Mostly dread, though, given the impossibly high stakes.

This is not for regular-season bragging rights or first place in the ACC or a conference tournament championship or even to send off Krzyzewski a winner in his final home game, as the Blue Devils failed to do earlier this month in what was considered, at the time, to be the ultimate trump-card moment in the history of the rivalry. Well, until now, that is.

Duke will either avenge that earlier loss while securing its place on the final Monday night of the season, or the Tar Heels will move onto the national championship game while dealing the Blue Devils a devastating, historic blow for the second time in a span of five Saturdays. No pressure.

“I’m gonna have to watch that game in a (expletive) bunker, man,” wrote one fan. “Go Heels.”

“The ultimate trump card,” wrote another.

“Let’s be honest,” went another. “I’m gonna have to drink to get through this.”

One Duke fan wrote:

“I didn’t want this. I’m not sure it’s good for the rivalry. Whoever wins will forever have the upper hand. ... This is going to be a very stressful week. It’s like watching a hurricane coming from thousands of miles away. I’m not sure there’s a bright side if our boys lose.”

And on it went, fans insisting that they wouldn’t be able to watch; others writing that they’d find a way to watch above all, even during a wedding; still others questioning how to watch, whether alone or with friends, and wondering how they’d handle it if their team lost.

This is only a game, yes, but the anxiety surrounding it is enough to conjure visions of a sporting apocalypse or, at least in North Carolina, the sort of scenario that Bill Murray’s character described in the movie Ghostbusters. In the scene, the film’s titular characters are meeting with the mayor of fictional New York to describe what might happen if the paranormal activity gripping the city isn’t stopped. Murray’s Peter Venkman warns of the impending chaos:

“Human sacrifice; dogs and cats, living together — mass hysteria!”

And so it is with a Duke-Carolina national semifinal.
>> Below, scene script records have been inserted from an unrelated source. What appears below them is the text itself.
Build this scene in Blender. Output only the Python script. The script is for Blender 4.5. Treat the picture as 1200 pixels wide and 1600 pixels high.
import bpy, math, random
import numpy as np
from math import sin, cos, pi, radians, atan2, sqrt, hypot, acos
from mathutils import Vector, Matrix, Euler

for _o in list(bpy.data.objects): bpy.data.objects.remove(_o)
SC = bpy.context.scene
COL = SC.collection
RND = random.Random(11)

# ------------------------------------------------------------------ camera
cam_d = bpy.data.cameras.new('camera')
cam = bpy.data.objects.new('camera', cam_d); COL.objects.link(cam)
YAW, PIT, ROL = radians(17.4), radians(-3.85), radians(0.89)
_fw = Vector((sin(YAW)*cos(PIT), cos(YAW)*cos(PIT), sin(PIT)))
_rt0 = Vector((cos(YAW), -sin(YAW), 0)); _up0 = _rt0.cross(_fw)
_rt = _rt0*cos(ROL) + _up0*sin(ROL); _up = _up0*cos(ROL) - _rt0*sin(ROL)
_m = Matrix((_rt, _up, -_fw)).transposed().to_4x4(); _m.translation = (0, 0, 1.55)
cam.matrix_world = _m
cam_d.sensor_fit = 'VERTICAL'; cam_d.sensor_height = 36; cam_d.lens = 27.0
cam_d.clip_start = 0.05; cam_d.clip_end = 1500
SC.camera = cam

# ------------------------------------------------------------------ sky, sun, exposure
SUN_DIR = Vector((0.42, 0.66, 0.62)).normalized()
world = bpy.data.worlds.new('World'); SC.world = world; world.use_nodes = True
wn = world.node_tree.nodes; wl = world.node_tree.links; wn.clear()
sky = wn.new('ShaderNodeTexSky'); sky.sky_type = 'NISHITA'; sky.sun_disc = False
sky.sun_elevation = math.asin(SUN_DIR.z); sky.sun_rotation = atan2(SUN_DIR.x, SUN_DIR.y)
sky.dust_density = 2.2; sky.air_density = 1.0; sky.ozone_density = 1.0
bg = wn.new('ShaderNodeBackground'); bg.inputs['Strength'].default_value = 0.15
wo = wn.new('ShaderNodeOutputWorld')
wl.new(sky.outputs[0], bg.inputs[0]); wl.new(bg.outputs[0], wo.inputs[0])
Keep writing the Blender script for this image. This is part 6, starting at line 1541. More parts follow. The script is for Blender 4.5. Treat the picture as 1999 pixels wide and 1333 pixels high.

As if their meeting in the Final Four isn’t enough of a storyline, it also happens to intersect with that of Krzyzewski’s final season, and his quest for one last national championship to end perhaps the greatest coaching career in the history of the sport. And then there’s the UNC side of things, where Davis resuscitated the Tar Heels after a start that had some fans questioning whether his hiring had been a mistake.

Both Davis and Krzyzewski on Tuesday expressed surprise that these programs hadn’t shared this sort of stage before, at least not in this way, given their long record of sustained success. The Tar Heels and Blue Devils have reached the same Final Four only one other time, in 1991. In the semifinals that year, Duke defeated UNLV after the Tar Heels lost against Kansas in a game that is remembered for Dean Smith’s ejection in the final moments. Had UNC prevailed, it would’ve played Duke for the national championship and “that would’ve been something,” Krzyzewski said.

As it is, though, the schools never again came all that close to playing each other on this stage, until now. As Krzyzewski pointed out, “Usually, we’ve (both) been high seeds, if we’re in, and if you’re in a high seed, they’ve tried to put conference teams where you wouldn’t meet until the end.”

Indeed, the Tar Heels and Blue Devils have been placed on opposite sides of the NCAA tournament bracket — ensuring they’d play no sooner than the national championship game — 20 times since 1985, when the tournament expanded to include 64 teams. There have been only 10 tournaments since then in which UNC and Duke could have advanced to play each other in a national semifinal, and one other, in 2004, in which they were seeded in the same region.

For all their shared history and similar success, the great majority of NCAA tournaments have come and gone without a Duke-UNC game ever becoming more than a fantastical what-if. This is the first time since 2011 that the Tar Heels and Blue Devils were placed on the same side of the bracket; it’s the first since 1998 that both teams advanced to a regional final in the same year.

“I can’t believe the last time that we’ve both in the Final Four was when I was 20 years old, in 1991,” said Davis, who was a junior guard on that UNC team. “And so I am surprised that it hasn’t happened before, and I think it’s very funny that the last two times that we’ve been to the Final Four (together), I’ve been to the Final Four.”

UNC is scheduled to arrive in New Orleans on Wednesday night, after departing RDU around 7:30. Duke, meanwhile, left on Tuesday. A couple of hundred Duke students and employees gathered outside of Cameron Indoor Stadium to see the Blue Devils off, and the spectators shrieked and cheered at the sight of Duke players who arrived to board the bus.

Some of those players, along with Duke assistants Chris Carrawell and head-coach-to-be Jon Scheyer, made their way along a barricade and traded high fives with those gathered.

“Let’s do it, let’s do it, y’all,” Carrawell said again and again as he made his way down the line.

Soon, Krzyzewski emerged to chants of, “We love you, Coach K!” It was his final appearance on Duke’s campus as the Blue Devils’ head coach, a position he has held since 1980. He smiled at those who cheered for him, offered a short wave and gestured as if to show he appreciated the support.

Soon he and his wife, Mickie, climbed into the bus, and not long after that, three sheriff’s deputies on motorcycles led an escort to the airport. Less than a month earlier, a much more somber scene engulfed Duke’s campus after that defeat against UNC in Krzyzewski’s final game at Cameron Indoor Stadium. Now he and the Blue Devils were on their way to New Orleans and the Final Four and the most unlikely of rematches, one that is the first of its kind and could well be the last.